British inflation eased slightly in October for the first time in months, official data showed on Wednesday, offering some relief to the government before the widely anticipated annual budget next week and boosting the chance of a December rate cut by the central bank.
Consumer price index (CPI) dropped to 3.6% in October from 3.8% in September, its joint-highest since January 2024, the Office for National Statistics (ONS) said. The fall was in line with forecasts from both the Bank of England (BoE) and economists polled by Reuters.
Sterling weakened modestly against the U.S. dollar after the data, two-year gilt yields fell and interest rate futures priced in a slightly faster pace of rate cuts for 2026.
"With inflation now on what should be a sustained downward path, economic growth softening, and next week's budget likely to deliver a significant fiscal tightening, the conditions are in place for a BoE rate cut in December," Martin Beck, chief economist at WPI Strategy, said.
The BoE paused its quarterly pace of rate cuts earlier this month and Treasury chief Rachel Reeves has said she will seek to avoid tax and spending measures that might add to inflation in her annual budget on Nov. 26.
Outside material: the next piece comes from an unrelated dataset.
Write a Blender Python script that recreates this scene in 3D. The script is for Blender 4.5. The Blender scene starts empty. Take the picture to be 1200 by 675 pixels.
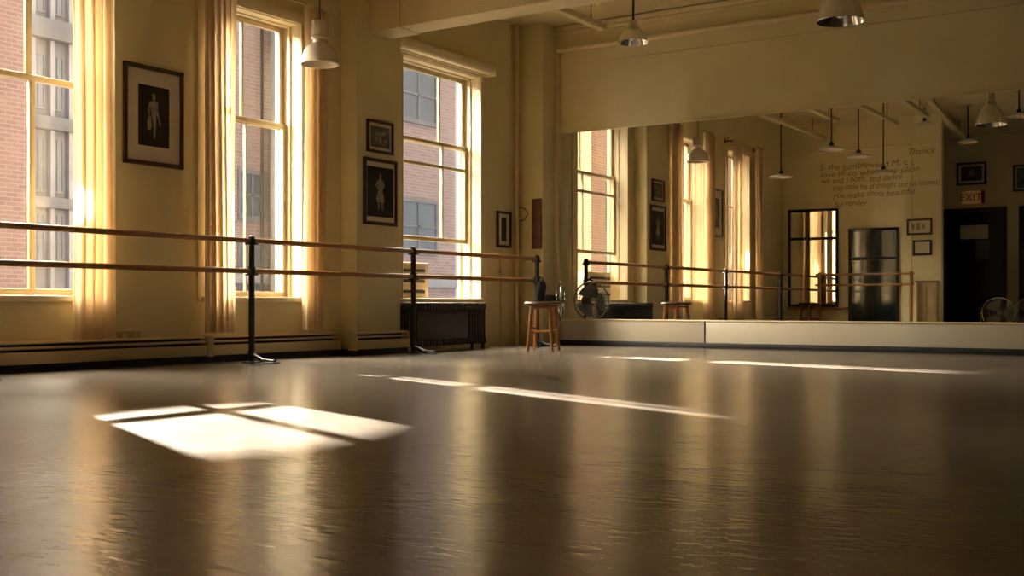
import bpy, bmesh, math, random
from mathutils import Vector, Matrix
random.seed(7)
PI = math.pi
scene = bpy.context.scene
COL = scene.collection

# ------------------------------------------------------------------ materials
def new_mat(name):
    m = bpy.data.materials.new(name); m.use_nodes = True
    nt = m.node_tree; b = nt.nodes['Principled BSDF']
    return m, nt, b

def pmat(name, col, rough=0.5, metal=0.0, var=0.12, scale=6.0, bump=0.0, bscale=40.0, spec=0.5, stretch=(1, 1, 1)):
    m, nt, b = new_mat(name)
    N, L = nt.nodes, nt.links
    tc = N.new('ShaderNodeTexCoord'); mp = N.new('ShaderNodeMapping')
    mp.inputs['Scale'].default_value = stretch
    L.new(tc.outputs['Object'], mp.inputs['Vector'])
    nz = N.new('ShaderNodeTexNoise'); nz.inputs['Scale'].default_value = scale; nz.inputs['Detail'].default_value = 6
    L.new(mp.outputs[0], nz.inputs['Vector'])
    rp = N.new('ShaderNodeValToRGB')
    lo = [max(0, c * (1 - var)) for c in col]; hi = [min(1, c * (1 + var)) for c in col]
    rp.color_ramp.elements[0].position = .3; rp.color_ramp.elements[0].color = (*lo, 1)
    rp.color_ramp.elements[1].position = .7; rp.color_ramp.elements[1].color = (*hi, 1)
    L.new(nz.outputs['Fac'], rp.inputs[0]); L.new(rp.outputs[0], b.inputs['Base Color'])
    b.inputs['Roughness'].default_value = rough; b.inputs['Metallic'].default_value = metal
    b.inputs['Specular IOR Level'].default_value = spec
    if bump:
        n2 = N.new('ShaderNodeTexNoise'); n2.inputs['Scale'].default_value = bscale; n2.inputs['Detail'].default_value = 4
        L.new(mp.outputs[0], n2.inputs['Vector'])
        bp = N.new('ShaderNodeBump'); bp.inputs['Strength'].default_value = bump; bp.inputs['Distance'].default_value = .01
        L.new(n2.outputs['Fac'], bp.inputs['Height']); L.new(bp.outputs[0], b.inputs['Normal'])
    return m

def brick_mat(name, c1, c2, mortar, swap):
    m, nt, b = new_mat(name); N, L = nt.nodes, nt.links
    tc = N.new('ShaderNodeTexCoord'); sx = N.new('ShaderNodeSeparateXYZ'); cx = N.new('ShaderNodeCombineXYZ')
    L.new(tc.outputs['Object'], sx.inputs[0])
    ad = N.new('ShaderNodeMath'); ad.operation = 'ADD'
    L.new(sx.outputs['X'], ad.inputs[0]); L.new(sx.outputs['Y'], ad.inputs[1])
    L.new(ad.outputs[0], cx.inputs['X']); L.new(sx.outputs['Z'], cx.inputs['Y'])
    br = N.new('ShaderNodeTexBrick'); br.inputs['Scale'].default_value = 1
    br.inputs['Brick Width'].default_value = .21; br.inputs['Row Height'].default_value = .07
    br.inputs['Mortar Size'].default_value = .008
    br.inputs['Color1'].default_value = (*c1, 1); br.inputs['Color2'].default_value = (*c2, 1); br.inputs['Mortar'].default_value = (*mortar, 1)
    L.new(cx.outputs[0], br.inputs['Vector'])
    nz = N.new('ShaderNodeTexNoise'); nz.inputs['Scale'].default_value = .9; nz.inputs['Detail'].default_value = 5
    L.new(tc.outputs['Object'], nz.inputs['Vector'])
    mx = N.new('ShaderNodeMix'); mx.data_type = 'RGBA'; mx.blend_type = 'MULTIPLY'; mx.inputs[0].default_value = .5
    L.new(br.outputs['Color'], mx.inputs[6]); L.new(nz.outputs['Color'], mx.inputs[7])
    hs = N.new('ShaderNodeMix'); hs.data_type = 'RGBA'; hs.inputs[0].default_value = .25
    L.new(br.outputs['Color'], hs.inputs[6]); L.new(mx.outputs[2], hs.inputs[7])
    L.new(hs.outputs[2], b.inputs['Base Color']); b.inputs['Roughness'].default_value = .9
    return m

def wood_mat(name, c1, c2, rough=.4, scale=9, stretch=(1, 1, 1)):
    m, nt, b = new_mat(name); N, L = nt.nodes, nt.links
    tc = N.new('ShaderNodeTexCoord'); mp = N.new('ShaderNodeMapping'); mp.inputs['Scale'].default_value = stretch
    L.new(tc.outputs['Object'], mp.inputs[0])
    wv = N.new('ShaderNodeTexNoise'); wv.inputs['Scale'].default_value = scale; wv.inputs['Detail'].default_value = 8; wv.inputs['Distortion'].default_value = 1.2
    L.new(mp.outputs[0], wv.inputs['Vector'])
    rp = N.new('ShaderNodeValToRGB')
    rp.color_ramp.elements[0].position = .35; rp.color_ramp.elements[0].color = (*c1, 1)
    rp.color_ramp.elements[1].position = .65; rp.color_ramp.elements[1].color = (*c2, 1)
    L.new(wv.outputs['Fac'], rp.inputs[0]); L.new(rp.outputs[0], b.inputs['Base Color'])
    b.inputs['Roughness'].default_value = rough
    return m

def glass_mat(name, tint=(1, 1, 1), gloss=.06):
    m = bpy.data.materials.new(name); m.use_nodes = True; nt = m.node_tree; N, L = nt.nodes, nt.links
    N.remove(N['Principled BSDF']); out = N['Material Output']
    tr = N.new('ShaderNodeBsdfTransparent'); tr.inputs[0].default_value = (*tint, 1)
    gl = N.new('ShaderNodeBsdfGlossy'); gl.inputs['Roughness'].default_value = .02
    lw = N.new('ShaderNodeLayerWeight'); lw.inputs[0].default_value = .5
    pw = N.new('ShaderNodeMath'); pw.operation = 'POWER'; pw.inputs[1].default_value = 5
    fr = N.new('ShaderNodeMath'); fr.operation = 'MULTIPLY_ADD'; fr.inputs[1].default_value = .8; fr.inputs[2].default_value = .03
    L.new(lw.outputs['Facing'], pw.inputs[0]); L.new(pw.outputs[0], fr.inputs[0])
    mx = N.new('ShaderNodeMixShader')
    L.new(fr.outputs[0], mx.inputs[0]); L.new(tr.outputs[0], mx.inputs[1]); L.new(gl.outputs[0], mx.inputs[2])
    L.new(mx.outputs[0], out.inputs[0])
    return m

def mirror_mat(name, col=(.86, .86, .84), rough=.0):
    m = bpy.data.materials.new(name); m.use_nodes = True; nt = m.node_tree; N, L = nt.nodes, nt.links
    b = N['Principled BSDF']
    b.inputs['Metallic'].default_value = 1; b.inputs['Base Color'].default_value = (*col, 1); b.inputs['Roughness'].default_value = rough
    return m

def cloth_mat(name, dif, tra, fac=.5):
    m = bpy.data.materials.new(name); m.use_nodes = True; nt = m.node_tree; N, L = nt.nodes, nt.links
    N.remove(N['Principled BSDF']); out = N['Material Output']
    d = N.new('ShaderNodeBsdfDiffuse'); t = N.new('ShaderNodeBsdfTranslucent'); mx = N.new('ShaderNodeMixShader')
    tc = N.new('ShaderNodeTexCoord'); nz = N.new('ShaderNodeTexNoise'); nz.inputs['Scale'].default_value = 220
    L.new(tc.outputs['Object'], nz.inputs['Vector'])
    rp = N.new('ShaderNodeMix'); rp.data_type = 'RGBA'
    rp.inputs[6].default_value = (*[c * .9 for c in tra], 1); rp.inputs[7].default_value = (*tra, 1)
    L.new(nz.outputs['Fac'], rp.inputs[0]); L.new(rp.outputs[2], t.inputs[0])
    d.inputs[0].default_value = (*dif, 1); mx.inputs[0].default_value = fac
    L.new(d.outputs[0], mx.inputs[1]); L.new(t.outputs[0], mx.inputs[2]); L.new(mx.outputs[0], out.inputs[0])
    return m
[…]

"Cost of living is still a big burden on families right across the country, and that's why, in the budget next week, I'll be taking targeted action to bring down inflation to address the cost of living," Reeves said after Wednesday's data.
Some economists estimate that measures announced at last year's budget, including a higher minimum wage, increased taxes on employers and other levies, have added as much as 1 percentage point to Britain's inflation rate, which remains the highest among major advanced economies.
Earlier this month, the BoE forecast inflation would stay above its 2% target until mid-2027, largely due to wage growth that is faster than many BoE policymakers think is consistent with on-target inflation, given sluggish productivity growth.
Higher labor costs have been particularly felt across much of Britain's services sector.
Services price inflation, which is watched closely by the BoE as a guide to longer-term domestic price pressures, fell slightly more than expected to 4.5% in October, its lowest since December 2024 and down from 4.7% in September.
Lower household electricity and heating bills and cheaper hotel room prices pushed down on inflation in October, the ONS said.
Core CPI, which excludes volatile food, energy, alcohol and tobacco prices, slowed as expected to 3.4% in October from 3.5%.
However, food and drink inflation, which the BoE expects to reach a peak of 5.3% in December and views as influential on households' expectations for future inflation, rose to 4.9% in October from 4.5%.
Separate figures from the ONS, published on Wednesday, showed factory gate prices rose by 3.6% in the 12 months to October, up from 3.5% in September.
A BoE rate cut on Dec. 18 after its next meeting is not a completely done deal. The central bank's Monetary Policy Committee (MPC) voted 5-4 against cutting rates in November.
While Governor Andrew Bailey indicated at the time he was open to voting for a cut if more evidence emerged this year showing a reduction in underlying price pressures, chief economist Huw Pill said on Tuesday that he did not expect near-term data to shift his view due to still-high pay growth.
ING economist James Smith said the bigger-than-expected drop in services inflation reflected volatile airfares, which might be discounted by some policymakers.
"The hawks will point to restaurant and cafe prices, often seen as a bellwether for 'persistence' among service categories, where prices increased sharply on the month, potentially linked to the broader food price pressure," he said.